Pendle Launches sPENDLE: Liquid Staking Replaces vePENDLE to Boost Liquidity

Pendle has launched sPENDLE, a liquid staking token designed to replace the legacy vePENDLE governance reward model. sPENDLE maintains governance utility while introducing liquidity and composability: after a 14-day cooldown following a lock, holders can withdraw at any time and use sPENDLE across lending, DEXs and restaking strategies. The change addresses vePENDLE’s long lock-induced illiquidity and aims to improve capital efficiency and user flexibility. sPENDLE supports integrations with external DeFi protocols, enabling holders to earn governance rewards while deploying their staked position as collateral or into yield strategies.
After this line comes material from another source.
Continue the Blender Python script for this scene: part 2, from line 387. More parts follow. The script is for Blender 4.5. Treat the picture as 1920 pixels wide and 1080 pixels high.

Pendle will provide a migration path for existing vePENDLE holders. Market metrics to watch include percentage of PENDLE supply staked into sPENDLE, sPENDLE usage in external DeFi (lending, pools, restaking), and changes in TVL. For traders, key takeaways are potential upward pressure on PENDLE demand if composability increases utility and TVL, short-term volatility around the migration announcement and liquidity shifts, and longer-term effects tied to adoption and on-chain usage.
Bullish
The launch of sPENDLE is likely bullish for PENDLE over the medium term. Liquid staking tokens typically reduce the illiquidity premium and attract more participants by allowing capital to be reused across DeFi — increasing demand and TVL. sPENDLE’s composability (use as collateral, in pools, and for restaking) creates new on-chain use cases that can elevate utility and token velocity, which historically supports higher token demand (examples: LDO/liquid staking derivatives on EigenLayer or stETH on Lido increased protocol utility and attracted TVL). Short-term effects may include volatility as holders migrate and reallocate positions; some selling pressure could occur if locked tokens exit or are used as collateral that drives liquidations. However, if migration is smooth and adoption metrics (staked share, TVL, external usage) rise, that points to sustained demand and a bullish structural shift. Risks that could limit upside include poor migration UX, security issues in integrations, or lower-than-expected composability adoption, which would mute positive impact and could cause neutral or negative price reactions.